Tampoco no pocos escritores, personas a las que se les atribuye una intelectualidad y cultura, veían peligro en Hitler. Fue el caso de T.S. Elliott, Thomas Wolfe, W.B. Yeats, Samuel Beckett –que escribió en sus diarios sobre lo bello que era pasear un día de invierno por el Tiergarten de Berlín en 1936- o incluso Leonard y Virginia Woolf. “Es extraordinario porque es gente que tiene unos valores y defiende la libertad de expresión, pero no eran tan críticos”, sostiene Boyd. Podían estar irritados, como los Woolf, pero no se sentían ofendidos, y eso que Leonard era judío. “Es verdad que vieron los desfiles con las motos, pero tampoco vieron lo peor. Formaban parte de esos turistas que no llegaron a verlo del todo”, explica la investigadora.

La lectura actual

Por supuesto, hubo quien sí vio lo peligroso que resultaba Hitler y atisbó hacia dónde podían llevar sus políticas, como la periodista María Leitner, que escribió en numerosos periódicos de izquierdas alertando de la situación. Hoy resulta impactante que fuera una voz a la que apenas se le hiciera caso.

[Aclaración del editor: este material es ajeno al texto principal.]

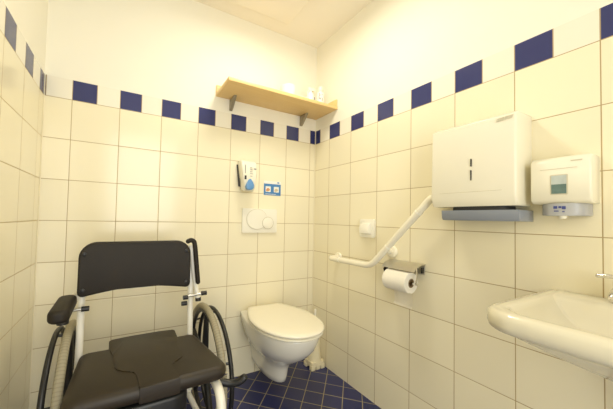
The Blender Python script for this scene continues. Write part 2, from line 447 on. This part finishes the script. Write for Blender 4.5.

Por ese motivo, Julia Boyd, que se encuentra muy molesta con la situación que hay en Reino Unido, con Boris Johnson y con el Brexit, insiste en que “la gente con ideas más progresistas debe estar muy atenta y vigilante a todo esto y defendernos de los extremismos con argumentos. Lo que está ocurriendo en Reino Unido, Alemania con la AFD, Hungría… da miedo. Reino Unido está ahora polarizado como nunca lo había visto en mi vida. La gente siente odio. No es comparable a la situación de la Alemania de entonces, pero sí es peligroso y la forma en la que se puede utilizar puede ser terrible”.

La esperanza, para ella, radica en el Estado de Derecho, que fue precisamente lo primero que se acabó con la llegada de Hitler al poder. Aunque los baños de los hoteles estuvieran impolutos, los valles verdes y oxigenados y nadie fuera capaz de ver la amenaza de la barbarie que llegaría muy poco tiempo después.